_Exercise prompt_
Copy all lines below containing "objects".

======== Excerpted records

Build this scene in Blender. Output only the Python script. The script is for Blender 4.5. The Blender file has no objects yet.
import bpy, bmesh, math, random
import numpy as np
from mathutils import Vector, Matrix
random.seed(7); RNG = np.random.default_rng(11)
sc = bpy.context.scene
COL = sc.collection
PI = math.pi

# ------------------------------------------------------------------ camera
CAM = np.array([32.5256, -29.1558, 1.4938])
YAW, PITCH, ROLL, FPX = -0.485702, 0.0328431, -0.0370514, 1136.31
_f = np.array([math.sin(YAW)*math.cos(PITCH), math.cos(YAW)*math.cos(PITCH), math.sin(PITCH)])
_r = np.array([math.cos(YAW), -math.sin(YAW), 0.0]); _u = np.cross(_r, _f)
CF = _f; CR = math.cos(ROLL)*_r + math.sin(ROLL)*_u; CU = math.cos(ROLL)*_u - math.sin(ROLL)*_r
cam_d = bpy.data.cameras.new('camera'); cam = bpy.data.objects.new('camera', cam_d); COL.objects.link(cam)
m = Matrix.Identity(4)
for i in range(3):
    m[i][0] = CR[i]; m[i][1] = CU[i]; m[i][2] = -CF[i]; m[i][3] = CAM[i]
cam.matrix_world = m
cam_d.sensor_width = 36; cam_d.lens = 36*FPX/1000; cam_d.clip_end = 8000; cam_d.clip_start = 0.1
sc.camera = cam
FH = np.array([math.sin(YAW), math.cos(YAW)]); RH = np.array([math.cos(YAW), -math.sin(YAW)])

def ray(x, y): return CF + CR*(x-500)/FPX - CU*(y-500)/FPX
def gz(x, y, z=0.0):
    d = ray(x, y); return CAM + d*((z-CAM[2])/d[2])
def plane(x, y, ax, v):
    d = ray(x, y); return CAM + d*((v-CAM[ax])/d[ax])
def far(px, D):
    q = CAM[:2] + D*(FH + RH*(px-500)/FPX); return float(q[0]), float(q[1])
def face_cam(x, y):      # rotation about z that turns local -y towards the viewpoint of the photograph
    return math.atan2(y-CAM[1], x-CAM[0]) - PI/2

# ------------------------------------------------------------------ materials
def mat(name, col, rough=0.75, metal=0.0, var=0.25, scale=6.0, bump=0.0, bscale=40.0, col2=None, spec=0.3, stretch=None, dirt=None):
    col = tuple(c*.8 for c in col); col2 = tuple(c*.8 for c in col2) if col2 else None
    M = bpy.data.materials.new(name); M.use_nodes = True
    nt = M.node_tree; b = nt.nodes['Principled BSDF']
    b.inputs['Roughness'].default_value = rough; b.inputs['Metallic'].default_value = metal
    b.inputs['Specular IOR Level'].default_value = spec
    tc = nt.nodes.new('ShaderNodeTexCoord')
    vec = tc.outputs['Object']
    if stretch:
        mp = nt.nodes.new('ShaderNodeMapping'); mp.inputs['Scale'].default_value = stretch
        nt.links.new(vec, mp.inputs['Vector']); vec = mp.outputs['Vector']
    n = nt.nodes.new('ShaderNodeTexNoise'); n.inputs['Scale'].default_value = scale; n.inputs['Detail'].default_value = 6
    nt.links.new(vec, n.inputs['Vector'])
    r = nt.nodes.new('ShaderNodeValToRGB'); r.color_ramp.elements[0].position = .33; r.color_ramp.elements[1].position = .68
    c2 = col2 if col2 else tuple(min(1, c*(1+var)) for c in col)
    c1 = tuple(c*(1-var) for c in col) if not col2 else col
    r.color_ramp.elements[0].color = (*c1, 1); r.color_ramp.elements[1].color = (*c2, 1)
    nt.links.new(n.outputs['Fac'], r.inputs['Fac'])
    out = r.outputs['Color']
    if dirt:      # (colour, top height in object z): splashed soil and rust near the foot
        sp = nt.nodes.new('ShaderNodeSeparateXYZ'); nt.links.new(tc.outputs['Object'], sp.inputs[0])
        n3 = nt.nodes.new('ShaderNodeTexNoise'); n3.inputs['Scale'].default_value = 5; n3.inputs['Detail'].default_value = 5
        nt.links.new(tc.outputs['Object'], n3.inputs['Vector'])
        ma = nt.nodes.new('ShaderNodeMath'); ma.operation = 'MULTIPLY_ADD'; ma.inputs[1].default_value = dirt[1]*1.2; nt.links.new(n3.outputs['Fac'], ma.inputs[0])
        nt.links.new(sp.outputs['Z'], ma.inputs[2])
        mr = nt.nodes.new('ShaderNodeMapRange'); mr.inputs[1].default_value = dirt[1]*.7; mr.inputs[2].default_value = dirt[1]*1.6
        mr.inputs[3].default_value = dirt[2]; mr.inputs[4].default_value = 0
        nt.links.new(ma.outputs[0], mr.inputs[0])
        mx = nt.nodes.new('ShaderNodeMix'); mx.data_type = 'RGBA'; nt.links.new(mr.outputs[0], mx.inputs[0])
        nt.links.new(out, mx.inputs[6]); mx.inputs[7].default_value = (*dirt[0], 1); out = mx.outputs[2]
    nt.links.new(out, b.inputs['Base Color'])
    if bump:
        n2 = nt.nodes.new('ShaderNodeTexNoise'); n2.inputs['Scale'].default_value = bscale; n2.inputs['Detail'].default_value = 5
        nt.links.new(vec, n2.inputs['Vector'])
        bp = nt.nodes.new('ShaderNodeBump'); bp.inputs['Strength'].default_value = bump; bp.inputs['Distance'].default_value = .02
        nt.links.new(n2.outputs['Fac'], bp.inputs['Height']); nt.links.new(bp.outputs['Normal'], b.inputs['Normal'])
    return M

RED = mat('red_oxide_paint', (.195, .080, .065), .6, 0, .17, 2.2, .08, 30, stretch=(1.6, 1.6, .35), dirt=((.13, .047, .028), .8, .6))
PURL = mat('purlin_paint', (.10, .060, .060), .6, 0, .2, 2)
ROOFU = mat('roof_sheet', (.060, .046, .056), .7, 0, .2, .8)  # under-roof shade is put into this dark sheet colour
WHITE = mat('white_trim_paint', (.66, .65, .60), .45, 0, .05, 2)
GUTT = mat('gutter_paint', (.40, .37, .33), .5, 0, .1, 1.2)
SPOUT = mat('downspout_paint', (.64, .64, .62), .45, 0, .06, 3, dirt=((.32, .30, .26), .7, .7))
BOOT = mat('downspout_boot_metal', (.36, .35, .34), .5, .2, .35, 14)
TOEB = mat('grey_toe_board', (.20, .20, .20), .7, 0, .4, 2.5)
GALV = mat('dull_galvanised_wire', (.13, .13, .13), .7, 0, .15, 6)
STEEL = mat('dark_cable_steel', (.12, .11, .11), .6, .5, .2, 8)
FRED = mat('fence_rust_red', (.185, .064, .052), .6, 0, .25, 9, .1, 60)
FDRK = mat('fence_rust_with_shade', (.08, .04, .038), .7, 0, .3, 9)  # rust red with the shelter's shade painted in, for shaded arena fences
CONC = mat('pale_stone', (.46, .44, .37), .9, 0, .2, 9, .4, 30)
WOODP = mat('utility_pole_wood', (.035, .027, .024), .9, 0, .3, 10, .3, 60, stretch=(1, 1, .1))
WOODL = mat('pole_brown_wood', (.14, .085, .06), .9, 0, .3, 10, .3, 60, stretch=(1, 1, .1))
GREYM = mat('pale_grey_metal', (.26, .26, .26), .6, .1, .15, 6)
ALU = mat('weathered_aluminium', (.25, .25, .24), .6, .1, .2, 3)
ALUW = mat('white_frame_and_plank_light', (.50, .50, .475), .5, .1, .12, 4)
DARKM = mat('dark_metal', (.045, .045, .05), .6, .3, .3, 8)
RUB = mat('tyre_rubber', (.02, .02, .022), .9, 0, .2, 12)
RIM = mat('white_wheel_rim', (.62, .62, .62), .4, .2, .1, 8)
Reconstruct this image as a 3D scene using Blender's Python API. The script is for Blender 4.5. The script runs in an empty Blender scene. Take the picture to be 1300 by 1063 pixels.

================

_Response_
Build this scene in Blender. Output only the Python script. The script is for Blender 4.5. The Blender file has no objects yet.
cam_d = bpy.data.cameras.new('camera'); cam = bpy.data.objects.new('camera', cam_d); COL.objects.link(cam)